Las tierras prometidas (Joan Barril)

Excitante resulta la búsqueda de autores brillantes que, sin embargo, pasaron inadvertidos. Cierto. La mayoría pasa inadvertida. Pero dentro de esa mayoría (de autores), la mayoría es mediocre y, por tanto, interesa que pase inadvertida. 

«Lo ha dicho como si fuera un mueble que pidiera permiso para encontrar su sitio ideal y quedarse en él para siempre».

Joan Barril fusiona ficción y realidad para ofrecernos una historia que fue historia, es historia y será historia, cuánta chispa hay en la prosa de este autor, cuánto buen hacer, disfruta el lector con la poética de los inspirados.    

«Ahora cierren los ojos y piensen en esa agua serena y oscura que se alimenta del humo de los cirios y de las manos pecadoras de quienes entran en el templo. En el agua bendita está el aroma del avaro que se ha pasado el día contando billetes.
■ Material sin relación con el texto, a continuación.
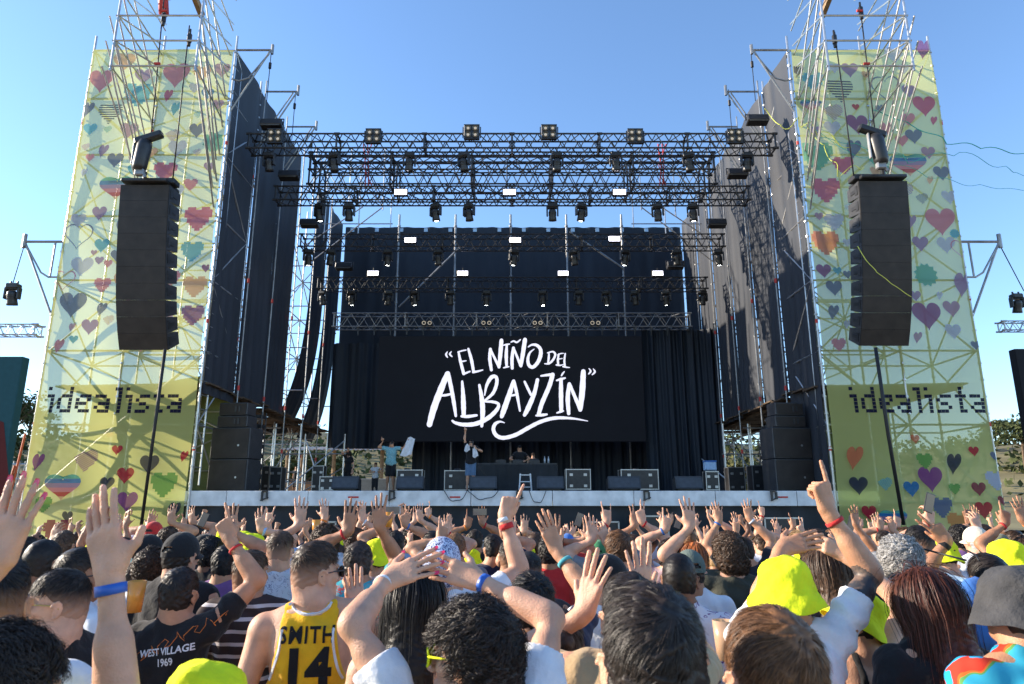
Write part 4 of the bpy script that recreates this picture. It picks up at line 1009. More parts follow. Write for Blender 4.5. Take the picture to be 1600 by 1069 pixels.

Está también la fragancia del amor furtivo que ha impregnado las caricias íntimas de los amantes clandestinos. Están el sudor del trabajador y el perfume amortizado de la prostituta. Están también el rastro de la pólvora del asesino y el salitre de los que han tenido que llorar sin tener pañuelo».

Si el mundillo literario-editorial fuera perfecto, Las tierras prometidas estaría perpetuamente disponible, pero, como es imperfecto, el libro se vende como saldo y pronto dejará de estar disponible.

«Pocas veces he conocido a alguien tan enamorado del paisaje de su infancia. Era un hombre de campo, pero con las maneras de un señor de ciudad. Pero no se trataba de uno de aquellos señores que se pasan el día bajo los porches de los cafés de Camagüey viendo cómo sus negros carretean la caña y los sacos de azúcar».

Señoras y señores, pasen y lean, busquen el libro y cómprenlo, el espectáculo está servido y podrán encontrarlo a medio euro o a tres o a cinco y pico o a diecinueve, todo vale en esta sociedad nuestra que ya hace tiempo perdió la dignidad.

«Nos perseguíamos y nos lanzábamos trozos de mar. Nos enharinábamos con la arena inmaculada del cayo y después nos dejábamos limpiar por las mansas olas del mediodía».

Escribía en catalán, como Ramón Folch i Camarasa, que también se llevó el Sant Joan. Con Ramón pude hablar por teléfono (cuando los teléfonos eran puros teléfonos), pero con Joan he llegado tarde y solo podremos seguir hablando a través de sus libros.

«El hecho de nacer en un lugar u otro te convierte en perseguido o en perseguidor. A eso también se le llama patria, esta palabra que nadie busca porque ella te ha buscado antes».

Porque hablamos, Joan y el que escribe, él me cuenta lo de su patria y yo le digo, sin pesar, que para patria la mía, que no me buscó porque sabía que me tenía, ¿acaso es más pequeño el universo que un cristal de sal?